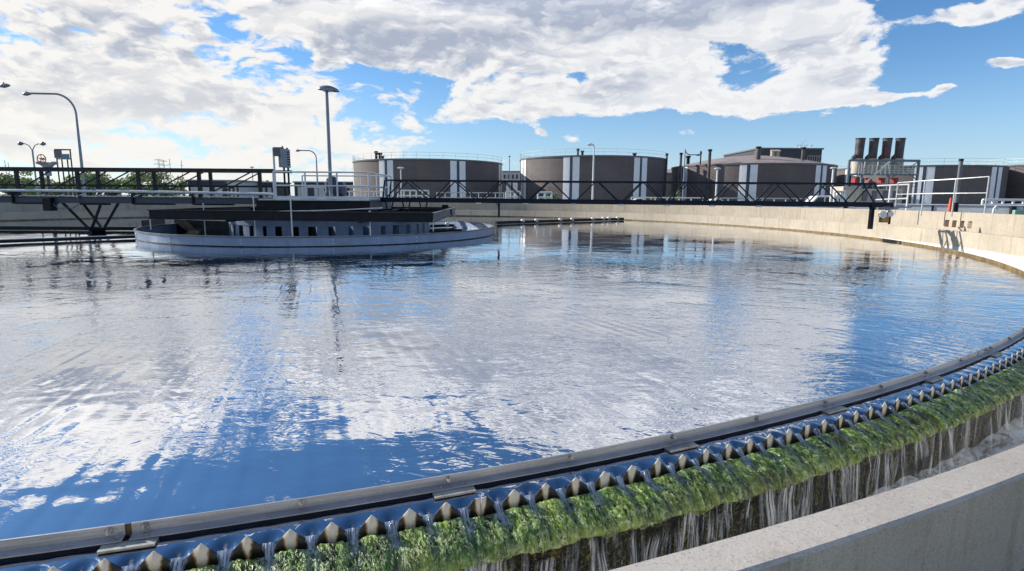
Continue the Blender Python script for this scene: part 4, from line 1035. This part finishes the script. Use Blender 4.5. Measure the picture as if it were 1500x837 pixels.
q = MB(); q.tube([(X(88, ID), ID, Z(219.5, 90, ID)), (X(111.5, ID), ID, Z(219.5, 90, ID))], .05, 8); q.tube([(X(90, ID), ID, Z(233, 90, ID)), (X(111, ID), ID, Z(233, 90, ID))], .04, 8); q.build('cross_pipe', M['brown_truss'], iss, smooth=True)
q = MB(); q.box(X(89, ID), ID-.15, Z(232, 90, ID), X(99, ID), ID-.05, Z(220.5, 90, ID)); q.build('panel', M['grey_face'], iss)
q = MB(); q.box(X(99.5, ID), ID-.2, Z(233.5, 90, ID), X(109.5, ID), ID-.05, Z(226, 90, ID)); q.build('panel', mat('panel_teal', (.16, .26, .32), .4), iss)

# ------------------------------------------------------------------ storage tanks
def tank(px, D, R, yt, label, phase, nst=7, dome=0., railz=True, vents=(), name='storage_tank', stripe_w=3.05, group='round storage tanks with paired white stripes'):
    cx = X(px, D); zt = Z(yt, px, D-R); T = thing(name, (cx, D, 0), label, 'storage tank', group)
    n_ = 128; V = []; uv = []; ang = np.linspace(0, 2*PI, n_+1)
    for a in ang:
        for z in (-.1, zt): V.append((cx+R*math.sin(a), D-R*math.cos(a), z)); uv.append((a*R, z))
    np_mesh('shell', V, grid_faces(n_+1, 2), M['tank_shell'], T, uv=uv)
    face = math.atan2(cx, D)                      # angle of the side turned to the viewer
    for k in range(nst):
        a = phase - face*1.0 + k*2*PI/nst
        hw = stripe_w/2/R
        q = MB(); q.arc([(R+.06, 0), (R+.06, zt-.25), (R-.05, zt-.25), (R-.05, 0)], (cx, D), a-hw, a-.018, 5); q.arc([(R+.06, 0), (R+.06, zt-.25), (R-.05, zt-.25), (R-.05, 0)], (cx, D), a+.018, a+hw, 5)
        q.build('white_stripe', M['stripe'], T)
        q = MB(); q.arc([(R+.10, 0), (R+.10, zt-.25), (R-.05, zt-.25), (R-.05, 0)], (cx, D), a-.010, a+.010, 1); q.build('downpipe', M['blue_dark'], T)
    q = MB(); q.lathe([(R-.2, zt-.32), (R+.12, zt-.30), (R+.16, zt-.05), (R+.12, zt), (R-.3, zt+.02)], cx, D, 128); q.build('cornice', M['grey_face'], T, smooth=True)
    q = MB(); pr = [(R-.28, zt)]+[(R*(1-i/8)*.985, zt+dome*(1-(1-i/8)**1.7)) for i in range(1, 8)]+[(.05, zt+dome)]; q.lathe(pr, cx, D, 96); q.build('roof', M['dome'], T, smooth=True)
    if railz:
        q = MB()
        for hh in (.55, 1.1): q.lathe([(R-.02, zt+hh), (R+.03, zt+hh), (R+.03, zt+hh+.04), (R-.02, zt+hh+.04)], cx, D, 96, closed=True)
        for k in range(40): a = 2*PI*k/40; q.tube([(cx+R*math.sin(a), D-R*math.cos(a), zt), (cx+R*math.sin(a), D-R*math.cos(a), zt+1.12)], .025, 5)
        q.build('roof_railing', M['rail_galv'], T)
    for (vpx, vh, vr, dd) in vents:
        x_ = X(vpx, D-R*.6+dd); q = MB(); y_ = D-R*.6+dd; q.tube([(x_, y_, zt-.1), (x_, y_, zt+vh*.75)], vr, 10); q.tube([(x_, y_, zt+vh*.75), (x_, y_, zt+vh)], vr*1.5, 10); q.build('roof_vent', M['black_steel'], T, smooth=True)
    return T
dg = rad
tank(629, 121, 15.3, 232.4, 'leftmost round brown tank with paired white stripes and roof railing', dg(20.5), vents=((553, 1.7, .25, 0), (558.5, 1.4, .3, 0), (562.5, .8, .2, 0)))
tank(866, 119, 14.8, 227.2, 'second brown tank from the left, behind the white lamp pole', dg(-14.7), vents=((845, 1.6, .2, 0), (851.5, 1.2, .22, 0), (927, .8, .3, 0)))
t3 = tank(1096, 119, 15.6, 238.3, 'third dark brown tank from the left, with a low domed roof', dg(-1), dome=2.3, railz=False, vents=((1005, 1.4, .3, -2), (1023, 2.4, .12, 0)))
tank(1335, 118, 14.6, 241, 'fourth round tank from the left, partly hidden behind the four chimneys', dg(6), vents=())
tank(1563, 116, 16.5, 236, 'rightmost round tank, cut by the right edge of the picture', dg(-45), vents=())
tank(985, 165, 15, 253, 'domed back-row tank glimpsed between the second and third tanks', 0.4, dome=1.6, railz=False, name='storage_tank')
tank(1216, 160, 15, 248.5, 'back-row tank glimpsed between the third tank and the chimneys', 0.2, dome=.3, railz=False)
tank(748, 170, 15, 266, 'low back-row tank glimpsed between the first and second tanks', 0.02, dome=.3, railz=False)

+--

- **PROBLEM REQUIREMENTS**: In the data above, please extract the lines from the first one through the line with "(.16, .26, .32), .4), iss)", exactly, and keep pictures out.

- **TASK RESPONSE**:
Continue the Blender Python script for this scene: part 4, from line 1035. This part finishes the script. Use Blender 4.5. Measure the picture as if it were 1500x837 pixels.
q = MB(); q.tube([(X(88, ID), ID, Z(219.5, 90, ID)), (X(111.5, ID), ID, Z(219.5, 90, ID))], .05, 8); q.tube([(X(90, ID), ID, Z(233, 90, ID)), (X(111, ID), ID, Z(233, 90, ID))], .04, 8); q.build('cross_pipe', M['brown_truss'], iss, smooth=True)
q = MB(); q.box(X(89, ID), ID-.15, Z(232, 90, ID), X(99, ID), ID-.05, Z(220.5, 90, ID)); q.build('panel', M['grey_face'], iss)
q = MB(); q.box(X(99.5, ID), ID-.2, Z(233.5, 90, ID), X(109.5, ID), ID-.05, Z(226, 90, ID)); q.build('panel', mat('panel_teal', (.16, .26, .32), .4), iss)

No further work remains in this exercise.